Cultura del pastiche
"La verdad es que este tío mola", apunta la muchacha de las mechas color zanahoria. "Sí, pero ¿cuál de ellos?", aduce su acompañante mientras se muerde el labio inferior. La conversación, atrapada a vuelapluma a la entrada de La Riviera, refleja bien la idiosincrasia de Beck Hansen, hombre de naturaleza poliédrica al que la crítica mundial proclamó como uno de los geniecillos salvadores de la música popular durante la anodina década pasada y que ahora se conforma, afortunadamente, con hacer las mejores canciones posibles. Su octavo trabajo en estudio, Modern guilt, incluye, por fin, un buen puñado de ellas.
Una vez que Kurt Cobain decidió, lamentablemente, criar malvas, este californiano pasó a convertirse en el gran icono de la modernidad para los desconcertados años noventa. El éxito de Odelay (1996) fue tan rotundo, por innovador, que desde entonces le hemos visto demasiadas veces indagando en la cuadratura del círculo. Pero ese hombre menudo, de mofletes sonrosados y maneras apáticas que anoche hizo acto de presencia en Madrid parece ahora decidido a escribir estrofas y estribillos, una fórmula que había ignorado con cierta frecuencia. Y resulta que funciona: entre el público se descubrían unos cuantos rostros de tipos con toda la pinta de estar disfrutando como enanos.
BECK
Beck Hansen (voz, guitarras), Jessica Dobson (guitarras), Brian Lebarton (teclados, armónica), Bram Inscore (bajo), Scott McPherson (batería). Sala La Riviera. Madrid, 9 de julio. Casi lleno (2.000 espectadores).
Y eso que no era sencillo. Cierto que La Riviera no parece el mejor lugar para disfrutar de un concierto en buenas condiciones, pero a los músicos les convendría disponer de técnicos de sonido competentes si no quieren dilapidar sus comparecencias. La norma es extensiva para revolucionarios y conservadores, pero Beck se la saltó con arrogancia torera. Resultado: los acoples fueron constantes durante los primeros temas, pero ya casi al final, con la versión de esa primorosa maravilla (Everybody's gonna learn sometimes) que el californiano toma prestada de The dream academy, reaparecieron para ya no marcharse.
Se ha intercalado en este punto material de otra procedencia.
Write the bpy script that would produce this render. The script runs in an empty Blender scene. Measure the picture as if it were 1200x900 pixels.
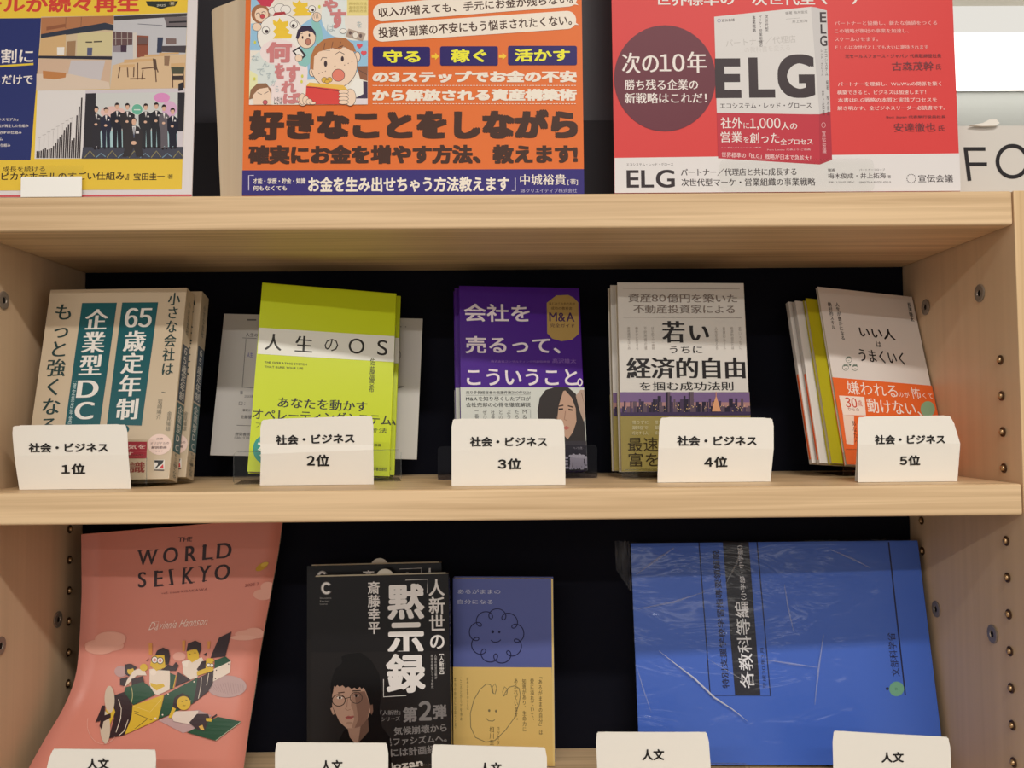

Y aunque no estuvieran, el sonido era siempre tan embarullado como para sólo intuir que el inglés era la lengua vehicular.
Nos quedamos sin saber si a la chica de los destellos zanahoria le molaba el Beck que extrajo aprendizajes del hip-hop, el que jugaba a encarnar a un Prince querúbico, el antihéroe de Loser, el amigo de las sonoridades brasileñas o el que testimoniaba sus desbarajustes amorosos en los tiempos de Sea change. Pero desde que ha unido su destino al productor Modest Mouse, la mitad de Gnarls Barkley, Hansen tiene claro que no hay motivos para complicarse tanto la vida como en sus anteriores y muy espesas entregas, Güero (2005) y The information (2006). Anteayer cumplió 38 tacos y ya puede aplicarse a su tradicional corta-y-pega, a picotear sonidos de aquí y acullá, desde una perspectiva mucho más sosegada.
La cultura del pastiche hoy imperante es un signo de los tiempos que le debe mucho al autor de Modern guilt. Sus nuevas canciones resultarían seductoras si las hubiéramos podido escuchar, pero eso queda para mejor ocasión. Lástima: tanto Gamma ray como el tema central tienen todos los visos de convertirse en clásicos de su repertorio.
Beck llegaba, sin duda, con las mejores intenciones. Su arranque, con Devil's haircut, Loser, Nausea y The new pollution encadenadas casi sin tiempo para respirar, estaba llamado a sacudir los biorritmos. Los sacudió, sí, pero entre chirrido y chirrido no es lo mismo. Nuestro hombre no sólo había escogido sus piezas más electrizantes, sino que las subía sistemáticamente de revoluciones. En otra noche más propicia habría funcionado; ayer se quedó en un simple amago.